Journalists have a major responsibility for the creation of a context of democratic engagement. Hannah Arendt said that we become most human in the process of conversation. Journalism offers a way of opening up the conversation space for the community — offering ideas, information, stimulation for the community to get involved in always richer, deeper, more informed levels of conversation about what it means to create a more perfect Union. I think journalists have this tremendous responsibility because they have access to folks in ways that many other people don’t. How this is affected by the world of the Internet I’m not quite sure, but clearly it changes the way space is made for the engagement of the public.
Do you think there’s an awareness of that today among journalists?
Let me take it beyond journalism. One of our major challenges today is that relatively few people are even thinking about what has to be done to create democratic space, to develop democratic spirit, to create appreciation for democratic values. We are supposedly a democracy, but very little in our educational, commercial, or community processes intentionally deals with what it means to live in a democracy. We simply feel that we were given one in 1776 (perhaps we returned to the issue in the 1940s or ‘50s or ‘60s) and that everything should go on its democratic way automatically. We need to know enough history to realize that democracy has to be fought for, maybe in every generation now. We don’t have a mechanism for that.
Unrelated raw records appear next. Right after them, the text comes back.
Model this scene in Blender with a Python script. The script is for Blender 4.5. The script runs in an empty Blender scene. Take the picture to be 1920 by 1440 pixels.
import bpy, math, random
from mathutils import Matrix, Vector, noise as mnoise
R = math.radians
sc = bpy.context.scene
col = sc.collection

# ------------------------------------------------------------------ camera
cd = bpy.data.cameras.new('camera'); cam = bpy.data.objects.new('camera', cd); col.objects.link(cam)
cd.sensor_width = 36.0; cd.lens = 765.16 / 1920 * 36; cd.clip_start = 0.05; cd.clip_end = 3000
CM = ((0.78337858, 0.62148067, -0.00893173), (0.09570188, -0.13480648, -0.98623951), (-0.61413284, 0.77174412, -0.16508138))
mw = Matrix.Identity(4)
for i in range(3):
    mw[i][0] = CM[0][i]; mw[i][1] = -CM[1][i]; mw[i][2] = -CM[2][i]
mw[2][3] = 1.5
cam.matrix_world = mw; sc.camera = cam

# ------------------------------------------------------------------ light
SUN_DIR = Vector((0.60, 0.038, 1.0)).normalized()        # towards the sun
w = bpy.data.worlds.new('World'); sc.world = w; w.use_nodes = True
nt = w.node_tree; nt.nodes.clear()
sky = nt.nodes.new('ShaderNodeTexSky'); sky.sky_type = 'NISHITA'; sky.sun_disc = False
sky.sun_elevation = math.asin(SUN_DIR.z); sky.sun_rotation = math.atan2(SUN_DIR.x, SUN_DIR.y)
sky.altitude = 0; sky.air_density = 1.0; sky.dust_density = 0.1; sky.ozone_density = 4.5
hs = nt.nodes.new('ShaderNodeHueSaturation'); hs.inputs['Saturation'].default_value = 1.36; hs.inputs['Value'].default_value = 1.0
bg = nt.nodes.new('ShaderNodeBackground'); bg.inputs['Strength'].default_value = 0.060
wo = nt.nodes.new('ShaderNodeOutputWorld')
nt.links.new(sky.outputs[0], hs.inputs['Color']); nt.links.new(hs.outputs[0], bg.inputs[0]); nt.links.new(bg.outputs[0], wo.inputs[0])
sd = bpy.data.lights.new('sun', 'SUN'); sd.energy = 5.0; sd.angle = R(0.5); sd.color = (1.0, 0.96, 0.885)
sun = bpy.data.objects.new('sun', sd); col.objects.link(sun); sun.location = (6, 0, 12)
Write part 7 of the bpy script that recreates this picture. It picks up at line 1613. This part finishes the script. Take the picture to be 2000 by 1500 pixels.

If we look around at this bastion of higher education, where is the advanced study center for the development of democracy in America? We’ve got advanced computer centers, advanced business centers, and advanced political centers — which usually do not take up issues related to democracy. One of our major challenges is to figure out how to build structures that will help us understand what democracy is supposed to be about, and to help create new democratic structures with which to continue building our society. There are so many forces at work in society that run counter to democratic responsibility that unless there is an intentional effort to teach democracy, we’ll find ourselves in a situation — maybe we’re already there — where most people in this democratic nation know almost nothing about the meaning of democracy.